Dhaka, Bangladesh, Dec 15, (V7N )– The Bangladesh Bank (BB) is set to introduce the “Bank Resolution Act”, a comprehensive legal framework aimed at stabilizing the banking sector by enabling measures such as mergers, acquisitions, liquidations, recapitalization, and consolidation for struggling banks.
BB Governor Dr. Ahsan H Mansur shared updates on the legislation, stating, "We’ve completed the draft, and both the World Bank and the International Monetary Fund have reviewed it. Currently, it’s under evaluation by an international expert consultant."
Dr. Mansur emphasized that the new law would allow for swift policy actions to address crises in the banking industry, which has been plagued by liquidity shortages and loan-related irregularities.
The central bank has already initiated reforms, including the formation of a task force to assess and stabilize the struggling banking sector.
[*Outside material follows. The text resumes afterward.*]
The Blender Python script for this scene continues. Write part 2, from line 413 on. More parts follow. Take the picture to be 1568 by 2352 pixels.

Measures include:
Liquidity support for crisis-hit banks.
Dissolution of boards in 12 banks to curb undue influence from shareholder families.
Asset Quality Reviews (AQRs) by international firms like Deloitte to evaluate loan recoverability.
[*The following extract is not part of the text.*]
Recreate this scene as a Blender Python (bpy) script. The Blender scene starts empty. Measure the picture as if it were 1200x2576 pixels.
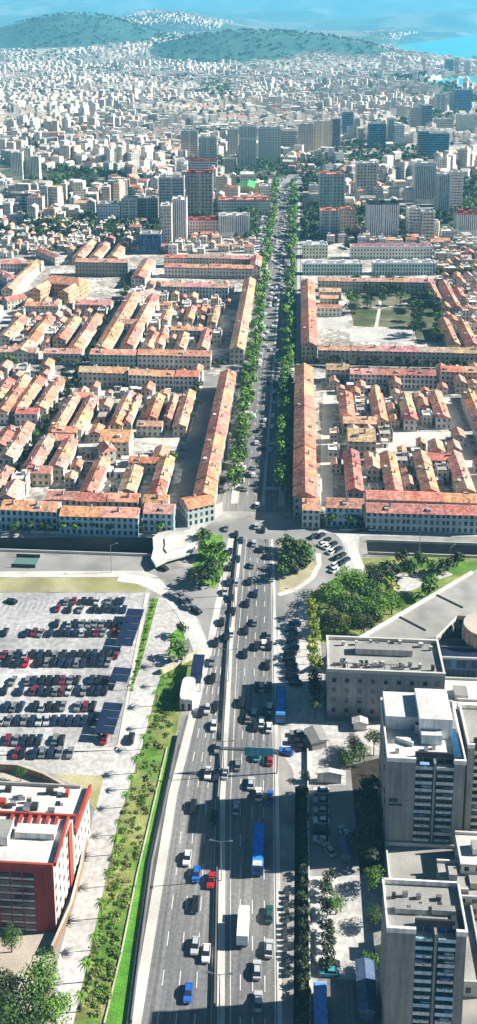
HAZE=1.05e-4; SKY=.05; SUN=5.; EXPO=1.12; AIR=.27
import bpy, math, random
from mathutils import noise, Vector
rnd=random.Random(7)
S=bpy.context.scene; C=S.collection
# ---------------------------------------------------------------- survey camera: maps a point of the photograph onto the ground
F=2459.;PITCH=math.radians(12);CX=600.;CY=553.;H=200.;YAW=math.radians(3.55)
CP,SP=math.cos(PITCH),math.sin(PITCH);CW,SW=math.cos(YAW),math.sin(YAW)
def G(x,y,z=0.):
    a=(x-CX)/F;b=-(y-CY)/F
    dy=CP+b*SP; dz=-SP+b*CP
    t=(z-H)/dz
    return ((CW*a-SW*dy)*t,(SW*a+CW*dy)*t)
def I(X,Y,Z=0.):
    x=CW*X+SW*Y; y=-SW*X+CW*Y; z=Z-H
    d=y*CP-z*SP; u=y*SP+z*CP
    return (CX+F*x/d, CY-F*u/d)
def HT(X,Y,yp):            # height at which the point above (X,Y) reaches row yp
    lo,hi=0.,400.
    for _ in range(40):
        m=(lo+hi)/2
        if I(X,Y,m)[1]>yp: lo=m
        else: hi=m
    return lo
def lerp(a,b,t): return a+(b-a)*t
def pw(tab,t):             # piecewise linear
    if t<=tab[0][0]: return tab[0][1]
    for (a,b),(c,d) in zip(tab,tab[1:]):
        if t<=c: return b+(d-b)*(t-a)/(c-a)
    return tab[-1][1]
def inpoly(x,y,P):
    r=False;n=len(P);j=n-1
    for i in range(n):
        xi,yi=P[i];xj,yj=P[j]
        if (yi>y)!=(yj>y) and x<(xj-xi)*(y-yi)/(yj-yi)+xi: r=not r
        j=i
    return r
def nth(n):
    w=['','first','second','third','fourth','fifth','sixth','seventh','eighth','ninth','tenth','eleventh','twelfth']
    if n<len(w): return w[n]
    return '%d%s'%(n,{1:'st',2:'nd',3:'rd'}.get(n%10 if n%100 not in(11,12,13) else 0,'th'))
# ---------------------------------------------------------------- materials
MATS={}
def mat(name,col,rough=.8,var=.25,scale=.3,metal=0.,tint=None,attr=False,objc=False,spec=.3,bump=0.,detail=4.,fine=0.,fscale=3.,streak=0.,smap=(1.1,.018,1.)):
    m=bpy.data.materials.new(name); m.use_nodes=True; nt=m.node_tree; N=nt.nodes; L=nt.links
    b=N['Principled BSDF']; b.inputs['Roughness'].default_value=rough; b.inputs['Metallic'].default_value=metal
    b.inputs['Specular IOR Level'].default_value=spec
    g=N.new('ShaderNodeNewGeometry'); n=N.new('ShaderNodeTexNoise'); n.inputs['Scale'].default_value=scale; n.inputs['Detail'].default_value=detail
    L.new(g.outputs['Position'],n.inputs['Vector'])
    r=N.new('ShaderNodeMapRange'); r.inputs[1].default_value=.3; r.inputs[2].default_value=.7; r.inputs[3].default_value=1-var; r.inputs[4].default_value=1+var
    L.new(n.outputs['Fac'],r.inputs[0])
    f=r.outputs[0]
    if fine:
        n2=N.new('ShaderNodeTexNoise'); n2.inputs['Scale'].default_value=fscale; n2.inputs['Detail'].default_value=3; L.new(g.outputs['Position'],n2.inputs['Vector'])
        r2=N.new('ShaderNodeMapRange'); r2.inputs[1].default_value=.35; r2.inputs[2].default_value=.65; r2.inputs[3].default_value=1-fine; r2.inputs[4].default_value=1+fine
        L.new(n2.outputs['Fac'],r2.inputs[0]); mu=N.new('ShaderNodeMath'); mu.operation='MULTIPLY'; L.new(f,mu.inputs[0]); L.new(r2.outputs[0],mu.inputs[1]); f=mu.outputs[0]
    if streak:
        mp=N.new('ShaderNodeMapping'); mp.inputs['Scale'].default_value=smap; L.new(g.outputs['Position'],mp.inputs['Vector']); n4=N.new('ShaderNodeTexNoise'); n4.inputs['Scale'].default_value=1.; n4.inputs['Detail'].default_value=3; L.new(mp.outputs[0],n4.inputs['Vector'])
        r4=N.new('ShaderNodeMapRange'); r4.inputs[1].default_value=.35; r4.inputs[2].default_value=.65; r4.inputs[3].default_value=1-streak; r4.inputs[4].default_value=1+streak
        L.new(n4.outputs['Fac'],r4.inputs[0]); mu=N.new('ShaderNodeMath'); mu.operation='MULTIPLY'; L.new(f,mu.inputs[0]); L.new(r4.outputs[0],mu.inputs[1]); f=mu.outputs[0]
    v=N.new('ShaderNodeVectorMath'); v.operation='SCALE'; L.new(f,v.inputs['Scale'])
    if attr:
        a=N.new('ShaderNodeAttribute'); a.attribute_name='Col'; src=a.outputs['Color']; L.new(src,v.inputs[0])
    elif objc:
        a=N.new('ShaderNodeObjectInfo'); src=a.outputs['Color']; L.new(src,v.inputs[0])
    elif tint:
        mx=N.new('ShaderNodeMix'); mx.data_type='RGBA'; n3=N.new('ShaderNodeTexNoise'); n3.inputs['Scale'].default_value=scale*.37; n3.inputs['Detail'].default_value=5
        L.new(g.outputs['Position'],n3.inputs['Vector']); r3=N.new('ShaderNodeMapRange'); r3.inputs[1].default_value=.42; r3.inputs[2].default_value=.58; L.new(n3.outputs['Fac'],r3.inputs[0])
        L.new(r3.outputs[0],mx.inputs[0]); mx.inputs[6].default_value=(*col,1); mx.inputs[7].default_value=(*tint,1); L.new(mx.outputs[2],v.inputs[0])
    else: v.inputs[0].default_value=col
    L.new(v.outputs[0],b.inputs['Base Color'])
    if bump:
        bp=N.new('ShaderNodeBump'); bp.inputs['Strength'].default_value=bump; bp.inputs['Distance'].default_value=1.; L.new(n.outputs['Fac'],bp.inputs['Height']); L.new(bp.outputs[0],b.inputs['Normal'])
    MATS[name]=m; return m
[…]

Collaborations with global institutions like the World Bank, IMF, and ADB for technical assistance.
Dr. Mansur detailed how the banking sector suffered during the previous regime, citing that Taka 2.5 trillion was siphoned by a few families with support from the ousted Awami League government. As a result, 10-11 banks became financially unstable, leading to depositor panic.
“We’ve halted such offenses since taking office and are now working to recover the stolen money," Dr. Mansur said, adding that 10-20% of the funds could be retrieved from domestic assets.
Efforts are underway to repatriate laundered money with assistance from international agencies like the U.S. Department of the Treasury and the British Intelligence and Security Committee.
Despite the challenges, Dr. Mansur remains optimistic about the sector’s recovery, predicting stability within two to three years.
The "Bank Resolution Act" will serve as a critical tool in this effort, alongside ongoing collaborations with international partners to address financial irregularities and strengthen governance.